### SUPPLIED MATERIAL
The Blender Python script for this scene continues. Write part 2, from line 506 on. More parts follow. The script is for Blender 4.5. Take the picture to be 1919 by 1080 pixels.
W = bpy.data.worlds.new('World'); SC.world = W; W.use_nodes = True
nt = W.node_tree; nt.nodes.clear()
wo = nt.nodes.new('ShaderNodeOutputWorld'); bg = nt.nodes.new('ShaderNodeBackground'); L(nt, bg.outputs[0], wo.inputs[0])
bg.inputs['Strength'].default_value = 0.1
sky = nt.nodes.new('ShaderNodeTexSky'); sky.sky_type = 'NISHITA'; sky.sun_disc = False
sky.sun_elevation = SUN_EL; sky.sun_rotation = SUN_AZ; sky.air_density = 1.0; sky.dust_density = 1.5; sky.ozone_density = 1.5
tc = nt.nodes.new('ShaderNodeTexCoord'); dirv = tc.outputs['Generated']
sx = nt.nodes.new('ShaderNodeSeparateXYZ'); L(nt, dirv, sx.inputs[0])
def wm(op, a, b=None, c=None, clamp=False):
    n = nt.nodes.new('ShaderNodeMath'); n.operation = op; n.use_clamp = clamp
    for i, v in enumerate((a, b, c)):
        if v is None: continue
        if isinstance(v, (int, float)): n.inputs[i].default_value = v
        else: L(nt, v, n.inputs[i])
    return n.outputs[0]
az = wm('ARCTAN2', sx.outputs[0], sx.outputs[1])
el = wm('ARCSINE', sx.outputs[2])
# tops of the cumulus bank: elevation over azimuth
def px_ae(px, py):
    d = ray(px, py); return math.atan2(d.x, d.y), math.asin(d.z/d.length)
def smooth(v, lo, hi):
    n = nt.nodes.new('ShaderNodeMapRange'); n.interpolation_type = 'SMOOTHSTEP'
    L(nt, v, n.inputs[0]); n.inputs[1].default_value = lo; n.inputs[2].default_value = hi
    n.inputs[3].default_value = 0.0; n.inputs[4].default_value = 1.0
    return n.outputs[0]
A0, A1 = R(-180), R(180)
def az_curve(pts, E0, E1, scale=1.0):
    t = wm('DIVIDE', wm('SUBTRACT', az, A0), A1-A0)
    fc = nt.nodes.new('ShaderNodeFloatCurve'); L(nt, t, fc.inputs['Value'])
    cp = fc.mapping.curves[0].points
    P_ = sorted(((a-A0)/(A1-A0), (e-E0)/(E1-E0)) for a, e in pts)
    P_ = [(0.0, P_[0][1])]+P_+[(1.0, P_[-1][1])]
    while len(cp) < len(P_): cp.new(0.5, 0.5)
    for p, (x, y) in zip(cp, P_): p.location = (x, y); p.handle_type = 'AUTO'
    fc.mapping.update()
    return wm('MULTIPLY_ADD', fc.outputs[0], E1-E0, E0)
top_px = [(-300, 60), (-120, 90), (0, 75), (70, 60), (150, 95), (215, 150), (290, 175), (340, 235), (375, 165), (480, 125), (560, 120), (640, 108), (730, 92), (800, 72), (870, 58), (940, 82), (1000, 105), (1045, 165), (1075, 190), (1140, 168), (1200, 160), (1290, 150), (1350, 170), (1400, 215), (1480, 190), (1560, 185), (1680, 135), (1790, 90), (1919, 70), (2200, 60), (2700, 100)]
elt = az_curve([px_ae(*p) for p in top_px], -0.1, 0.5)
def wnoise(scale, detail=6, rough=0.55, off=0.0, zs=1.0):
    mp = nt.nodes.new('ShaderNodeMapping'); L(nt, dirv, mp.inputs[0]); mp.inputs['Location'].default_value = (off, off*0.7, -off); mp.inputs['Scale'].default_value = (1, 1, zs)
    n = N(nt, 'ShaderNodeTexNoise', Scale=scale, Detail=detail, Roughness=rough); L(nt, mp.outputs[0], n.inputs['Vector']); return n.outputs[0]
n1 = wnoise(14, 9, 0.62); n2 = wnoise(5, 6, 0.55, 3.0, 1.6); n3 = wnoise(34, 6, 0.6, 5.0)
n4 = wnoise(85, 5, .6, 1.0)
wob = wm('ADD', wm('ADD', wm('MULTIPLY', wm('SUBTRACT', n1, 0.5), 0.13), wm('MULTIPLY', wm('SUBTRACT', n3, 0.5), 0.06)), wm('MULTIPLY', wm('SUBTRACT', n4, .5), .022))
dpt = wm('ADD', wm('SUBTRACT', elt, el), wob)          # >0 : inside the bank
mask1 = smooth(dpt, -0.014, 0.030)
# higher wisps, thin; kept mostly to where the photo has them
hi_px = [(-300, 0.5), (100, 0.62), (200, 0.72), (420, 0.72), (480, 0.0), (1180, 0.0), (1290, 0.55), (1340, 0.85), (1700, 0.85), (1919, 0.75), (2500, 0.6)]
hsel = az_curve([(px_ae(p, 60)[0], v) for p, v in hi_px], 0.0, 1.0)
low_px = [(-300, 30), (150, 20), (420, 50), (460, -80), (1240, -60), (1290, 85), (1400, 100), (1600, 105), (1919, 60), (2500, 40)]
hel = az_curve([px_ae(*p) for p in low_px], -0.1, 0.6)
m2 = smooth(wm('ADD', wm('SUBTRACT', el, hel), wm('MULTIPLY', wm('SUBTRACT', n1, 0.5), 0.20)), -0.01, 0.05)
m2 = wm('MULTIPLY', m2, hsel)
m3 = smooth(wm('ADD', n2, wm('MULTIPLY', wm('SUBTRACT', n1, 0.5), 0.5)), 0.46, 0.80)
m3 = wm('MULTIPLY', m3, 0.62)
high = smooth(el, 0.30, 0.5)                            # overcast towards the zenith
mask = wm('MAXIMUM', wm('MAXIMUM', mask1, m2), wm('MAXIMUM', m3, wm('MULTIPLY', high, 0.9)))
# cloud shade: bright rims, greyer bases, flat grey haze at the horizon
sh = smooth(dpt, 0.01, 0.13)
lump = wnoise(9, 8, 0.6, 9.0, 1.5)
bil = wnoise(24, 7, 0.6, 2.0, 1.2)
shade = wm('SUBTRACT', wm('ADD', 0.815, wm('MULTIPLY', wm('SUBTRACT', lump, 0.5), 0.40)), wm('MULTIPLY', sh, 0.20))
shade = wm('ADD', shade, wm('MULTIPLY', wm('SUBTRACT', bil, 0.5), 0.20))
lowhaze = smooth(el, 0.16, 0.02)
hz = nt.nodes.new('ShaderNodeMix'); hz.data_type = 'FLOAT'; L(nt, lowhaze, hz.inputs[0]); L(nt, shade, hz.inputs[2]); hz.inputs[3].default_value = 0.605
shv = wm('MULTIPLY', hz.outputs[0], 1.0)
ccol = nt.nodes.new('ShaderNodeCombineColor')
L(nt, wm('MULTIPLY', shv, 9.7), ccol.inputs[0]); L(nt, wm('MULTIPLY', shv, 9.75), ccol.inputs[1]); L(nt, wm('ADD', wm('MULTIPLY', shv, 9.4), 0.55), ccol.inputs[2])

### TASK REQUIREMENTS
Reproduce the data shown above exactly.

### THE OUTPUT
The Blender Python script for this scene continues. Write part 2, from line 506 on. More parts follow. The script is for Blender 4.5. Take the picture to be 1919 by 1080 pixels.
W = bpy.data.worlds.new('World'); SC.world = W; W.use_nodes = True
nt = W.node_tree; nt.nodes.clear()
wo = nt.nodes.new('ShaderNodeOutputWorld'); bg = nt.nodes.new('ShaderNodeBackground'); L(nt, bg.outputs[0], wo.inputs[0])
bg.inputs['Strength'].default_value = 0.1
sky = nt.nodes.new('ShaderNodeTexSky'); sky.sky_type = 'NISHITA'; sky.sun_disc = False
sky.sun_elevation = SUN_EL; sky.sun_rotation = SUN_AZ; sky.air_density = 1.0; sky.dust_density = 1.5; sky.ozone_density = 1.5
tc = nt.nodes.new('ShaderNodeTexCoord'); dirv = tc.outputs['Generated']
sx = nt.nodes.new('ShaderNodeSeparateXYZ'); L(nt, dirv, sx.inputs[0])
def wm(op, a, b=None, c=None, clamp=False):
    n = nt.nodes.new('ShaderNodeMath'); n.operation = op; n.use_clamp = clamp
    for i, v in enumerate((a, b, c)):
        if v is None: continue
        if isinstance(v, (int, float)): n.inputs[i].default_value = v
        else: L(nt, v, n.inputs[i])
    return n.outputs[0]
az = wm('ARCTAN2', sx.outputs[0], sx.outputs[1])
el = wm('ARCSINE', sx.outputs[2])
# tops of the cumulus bank: elevation over azimuth
def px_ae(px, py):
    d = ray(px, py); return math.atan2(d.x, d.y), math.asin(d.z/d.length)
def smooth(v, lo, hi):
    n = nt.nodes.new('ShaderNodeMapRange'); n.interpolation_type = 'SMOOTHSTEP'
    L(nt, v, n.inputs[0]); n.inputs[1].default_value = lo; n.inputs[2].default_value = hi
    n.inputs[3].default_value = 0.0; n.inputs[4].default_value = 1.0
    return n.outputs[0]
A0, A1 = R(-180), R(180)
def az_curve(pts, E0, E1, scale=1.0):
    t = wm('DIVIDE', wm('SUBTRACT', az, A0), A1-A0)
    fc = nt.nodes.new('ShaderNodeFloatCurve'); L(nt, t, fc.inputs['Value'])
    cp = fc.mapping.curves[0].points
    P_ = sorted(((a-A0)/(A1-A0), (e-E0)/(E1-E0)) for a, e in pts)
    P_ = [(0.0, P_[0][1])]+P_+[(1.0, P_[-1][1])]
    while len(cp) < len(P_): cp.new(0.5, 0.5)
    for p, (x, y) in zip(cp, P_): p.location = (x, y); p.handle_type = 'AUTO'
    fc.mapping.update()
    return wm('MULTIPLY_ADD', fc.outputs[0], E1-E0, E0)
top_px = [(-300, 60), (-120, 90), (0, 75), (70, 60), (150, 95), (215, 150), (290, 175), (340, 235), (375, 165), (480, 125), (560, 120), (640, 108), (730, 92), (800, 72), (870, 58), (940, 82), (1000, 105), (1045, 165), (1075, 190), (1140, 168), (1200, 160), (1290, 150), (1350, 170), (1400, 215), (1480, 190), (1560, 185), (1680, 135), (1790, 90), (1919, 70), (2200, 60), (2700, 100)]
elt = az_curve([px_ae(*p) for p in top_px], -0.1, 0.5)
def wnoise(scale, detail=6, rough=0.55, off=0.0, zs=1.0):
    mp = nt.nodes.new('ShaderNodeMapping'); L(nt, dirv, mp.inputs[0]); mp.inputs['Location'].default_value = (off, off*0.7, -off); mp.inputs['Scale'].default_value = (1, 1, zs)
    n = N(nt, 'ShaderNodeTexNoise', Scale=scale, Detail=detail, Roughness=rough); L(nt, mp.outputs[0], n.inputs['Vector']); return n.outputs[0]
n1 = wnoise(14, 9, 0.62); n2 = wnoise(5, 6, 0.55, 3.0, 1.6); n3 = wnoise(34, 6, 0.6, 5.0)
n4 = wnoise(85, 5, .6, 1.0)
wob = wm('ADD', wm('ADD', wm('MULTIPLY', wm('SUBTRACT', n1, 0.5), 0.13), wm('MULTIPLY', wm('SUBTRACT', n3, 0.5), 0.06)), wm('MULTIPLY', wm('SUBTRACT', n4, .5), .022))
dpt = wm('ADD', wm('SUBTRACT', elt, el), wob)          # >0 : inside the bank
mask1 = smooth(dpt, -0.014, 0.030)
# higher wisps, thin; kept mostly to where the photo has them
hi_px = [(-300, 0.5), (100, 0.62), (200, 0.72), (420, 0.72), (480, 0.0), (1180, 0.0), (1290, 0.55), (1340, 0.85), (1700, 0.85), (1919, 0.75), (2500, 0.6)]
hsel = az_curve([(px_ae(p, 60)[0], v) for p, v in hi_px], 0.0, 1.0)
low_px = [(-300, 30), (150, 20), (420, 50), (460, -80), (1240, -60), (1290, 85), (1400, 100), (1600, 105), (1919, 60), (2500, 40)]
hel = az_curve([px_ae(*p) for p in low_px], -0.1, 0.6)
m2 = smooth(wm('ADD', wm('SUBTRACT', el, hel), wm('MULTIPLY', wm('SUBTRACT', n1, 0.5), 0.20)), -0.01, 0.05)
m2 = wm('MULTIPLY', m2, hsel)
m3 = smooth(wm('ADD', n2, wm('MULTIPLY', wm('SUBTRACT', n1, 0.5), 0.5)), 0.46, 0.80)
m3 = wm('MULTIPLY', m3, 0.62)
high = smooth(el, 0.30, 0.5)                            # overcast towards the zenith
mask = wm('MAXIMUM', wm('MAXIMUM', mask1, m2), wm('MAXIMUM', m3, wm('MULTIPLY', high, 0.9)))
# cloud shade: bright rims, greyer bases, flat grey haze at the horizon
sh = smooth(dpt, 0.01, 0.13)
lump = wnoise(9, 8, 0.6, 9.0, 1.5)
bil = wnoise(24, 7, 0.6, 2.0, 1.2)
shade = wm('SUBTRACT', wm('ADD', 0.815, wm('MULTIPLY', wm('SUBTRACT', lump, 0.5), 0.40)), wm('MULTIPLY', sh, 0.20))
shade = wm('ADD', shade, wm('MULTIPLY', wm('SUBTRACT', bil, 0.5), 0.20))
lowhaze = smooth(el, 0.16, 0.02)
hz = nt.nodes.new('ShaderNodeMix'); hz.data_type = 'FLOAT'; L(nt, lowhaze, hz.inputs[0]); L(nt, shade, hz.inputs[2]); hz.inputs[3].default_value = 0.605
shv = wm('MULTIPLY', hz.outputs[0], 1.0)
ccol = nt.nodes.new('ShaderNodeCombineColor')
L(nt, wm('MULTIPLY', shv, 9.7), ccol.inputs[0]); L(nt, wm('MULTIPLY', shv, 9.75), ccol.inputs[1]); L(nt, wm('ADD', wm('MULTIPLY', shv, 9.4), 0.55), ccol.inputs[2])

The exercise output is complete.